Jorge, el guacamayo chihuahense, agradece la compañía
del público a pesar de la llovizna que cae sobre Tijuana en esa noche de marzo.
En la ciudad fronteriza los verbos llover y escampar resultan inusuales en las
conversaciones. y la llegada de una brisa puede significar la cancelación de un
partido de fútbol a punto de celebrarse en la colonia.
Pero el rasgueo de las jaranas y el punteo del
requinto y la leona no esperan el vaticinio del meteorólogo. Tampoco el zapateo
de la bailadora, el cascabeleo de la quijada de burro y el “ponch” del
marimbol. Las tonadas de El bajalú, El cascabel y Los chiles verdes aparecen.
Las voces de Ricardo, Marco, Jorge, Adriana, Nessbi y Edna se celebran con los
gritos de guerra jarochos. En el bar se escuchan los “eso”, los “venga, venga”.
los “juy”.
Marco, el guacamayo de Guerrero, habla de la poesía
del son, la “gente sonera” narrando historias del campo sureño. También
menciona el Fandango Fronterizo, la fiesta anual de los jaraneros de San Diego
y Tijuana que reunidos en el muro cruzan cantos entre Estados Unidos y México.
Un versador sube a la tarima al ser llamado por Jorge.

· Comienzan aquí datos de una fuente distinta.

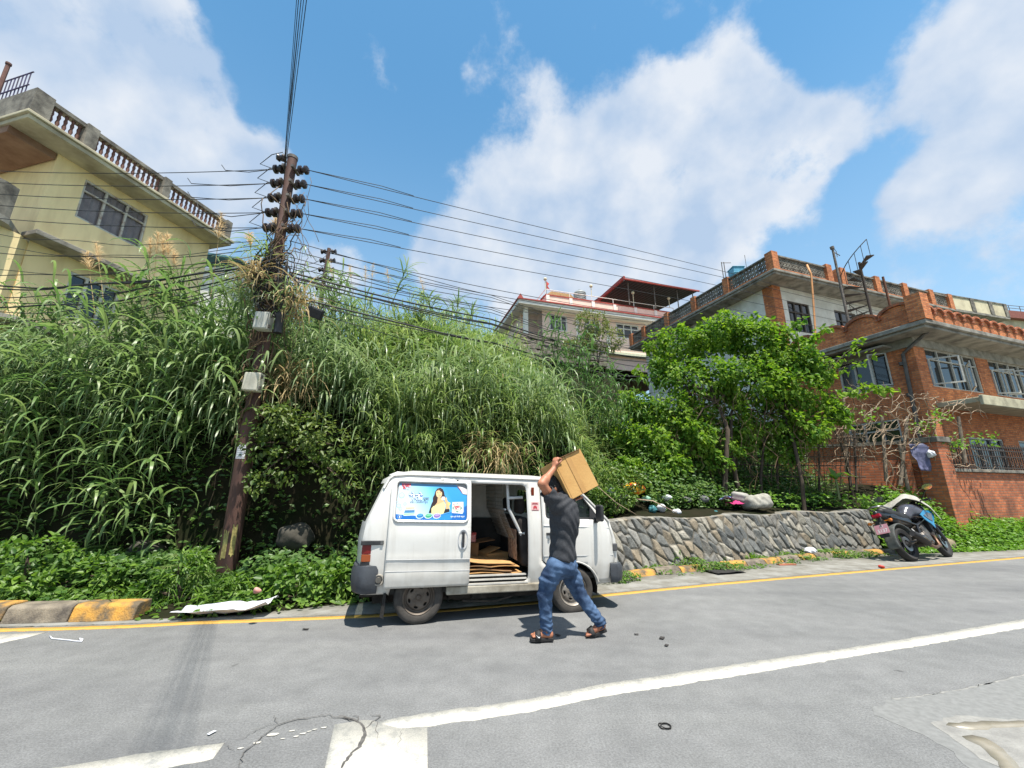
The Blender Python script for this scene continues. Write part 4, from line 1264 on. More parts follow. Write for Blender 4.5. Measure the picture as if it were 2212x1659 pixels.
def far_houses():
    h = house('cream_house', 'cream house with stained flat roof parapet far behind the brick parapet', *P(1985, 690, 34)[:2], 15)
    cm = mat('cream_plaster', rgb(214, 204, 172), rgb(176, 166, 140), rough=.9, scale=1)
    zt = P(1985, 640, 33)[2]; zs = P(1985, 672, 33)[2]
    mb = MB(); mb.bx(0, 11, 0, 8, 8, zs); obj('wall', mb, cm, h)
    sb = MB(); sb.bx(-1, 9, -1.6, 9, zs + .003, zs + .2); obj('roof_slab', sb, CONC(), h)
    pb = MB(); pb.bx(-1, 9, -1.55, -1.35, zs + .203, zt); pb.bx(-1, -.8, -1.347, 9, zs + .203, zt); obj('parapet', pb, cm, h)
    pp = MB()
    for x in (-1.05, 1.5, 4.2, 6.6, 8.6): pp.bx(x, x + .45, -1.62, -1.553, zs + .203, zt + .1)
    pp.bx(-1, 9, -1.6, -1.3, zt + .003, zt + .12); obj('parapet_trim', pp, DARKC(), h)
    h = house('red_roofed_house', 'low house with red roof edge at the right edge behind the scalloped parapet', *P(2150, 700, 40)[:2], 10)
    z = P(2150, 680, 40)[2]
    mb = MB(); mb.bx(0, 12, 0, 6, 8, z - .4); obj('wall', mb, cm, h)
    rb = MB(); rb.prism([(-.5, z - .4), (1, z + .4), (11, z + .4), (12.5, z - .4)], lambda q: (q[0], -.5, q[1]), lambda q: (q[0], 6.5, q[1])); obj('roof', rb, mat('dull_red_roof', rgb(150, 90, 78), rgb(120, 72, 64)), h)
    rl = MB()
    for zz in (.8, 1.1, 1.4): rl.tube([(.5, -.3, z + zz - .3), (5, -.3, z + zz - .3)], .03, 5)
    for x in (.5, 2, 3.5, 5): rl.tube([(x, -.3, z), (x, -.3, z + 1.1)], .03, 5)
    obj('railing', rl, mat('weathered_steel', (0, 0, 0)), h)
    h = house('teal_roofed_house', 'white house with teal roof edge showing behind the yellow house', *P(470, 600, 22)[:2], -8)
    z = P(475, 568, 22)[2]
    mb = MB(); mb.bx(-2, 1.2, 0, 5, 6, z - .25); obj('wall', mb, mat('white_plaster', (0, 0, 0)), h)
    rb = MB(); rb.prism([(-2.3, z + .75), (1.7, z - .2), (1.7, z - .1), (-2.3, z + .9)], lambda q: (q[0], -.5, q[1]), lambda q: (q[0], 5.5, q[1])); obj('roof', rb, mat('teal_roof', rgb(84, 130, 140), rgb(66, 108, 120)), h)


def brick_boundary():
    O = np.array([11.75, 11.55]); e = np.array([math.cos(math.radians(20)), math.sin(math.radians(20))])
    h = thing('brick_boundary_wall', 'old stained brick boundary wall with corner pillar and spiked railing by the road', 'wall', (O[0], O[1], 0), math.radians(20))
    mb = MB(); mb.bx(.55, 9, .05, .3, -.1, 1.95); obj('wall_panel', mb, BRICK2(), h, bevel=.01)
    pb = MB(); pb.bx(0, .548, -.02, .5, -.1, 2.75); pb.bx(4.6, 5.1, -.02, .048, -.1, 2.1); obj('pillar', pb, BRICK2(), h, bevel=.01)
    cb = MB(); cb.bx(-.06, .6, -.08, .56, 2.753, 2.9); cb.bx(.552, 9, -.02, .36, 1.953, 2.04); obj('coping', cb, DARKC(), h, bevel=.01)
    sb = MB(); sb.bx(.1, .4, .503, 5.0, 0, 2.2); obj('side_wall', sb, BRICK2(), h)
    rb = MB()
    for i in range(60):
        x = .65 + i * .13
        rb.tube([(x, .17, 2.04), (x, .17, 2.72)], .013, 5); rb.tube([(x, .17, 2.72), (x, .17, 2.84)], [.03, .002], 5)
        if i % 2 == 0:
            rb.tube([(x + .13 * math.cos(t) * .5 + .06, .17, 2.3 + .12 * math.sin(t)) for t in np.linspace(0, 6.28, 9)[:-1]], .012, 4, closed=True)
    for z in (2.1, 2.44, 2.62): rb.bx(.6, 8.6, .155, .185, z, z + .03)
    obj('railing', rb, mat('black_iron', (0, 0, 0)), h)
    # lower side wall running back from the pillar, behind the bamboo fence
    w = thing('brick_yard_wall', 'long low brick yard wall behind the bamboo fence and creepers', 'wall', (0, 0, 0))
    a = np.array([11.75, 12.0]); b = np.array([7.2, 15.2]); d = (b - a); L_ = np.linalg.norm(d); ang = math.atan2(d[1], d[0])
    w.location = (a[0], a[1], 0); w.rotation_euler = (0, 0, ang)
    mb = MB(); mb.bx(.3, L_, -.12, .12, .4, 2.75); obj('wall_panel', mb, BRICK2(), w)
    cb = MB(); cb.bx(.3, L_, -.18, .18, 2.753, 2.85); obj('coping', cb, DARKC(), w)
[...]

Raúl Candelario dice ser el vuelo del cenzontle que llegó a la frontera
acompañado por su jarana, y para volver a sus tierras del sur sube el tono de
su voz y declama: “Nací a la espalda de Los Tuxtlas, entre el llano y la
sabana, entre ríos y lagunas, loros y cañas, y tal vez fue la cuna con bejuco
amarrada, donde mi madre jarocha versos me cantaba.”
La bamba es el cierre. Radio Guacamaya entona el son del
hasta luego en un fandango, es el final necesario del rito musical, y en el bar
todos corean la misma promesa de naufragio nacida en algún lugar de Veracruz:
“yo no soy marinero, por ti seré, por ti seré, por ti seré.”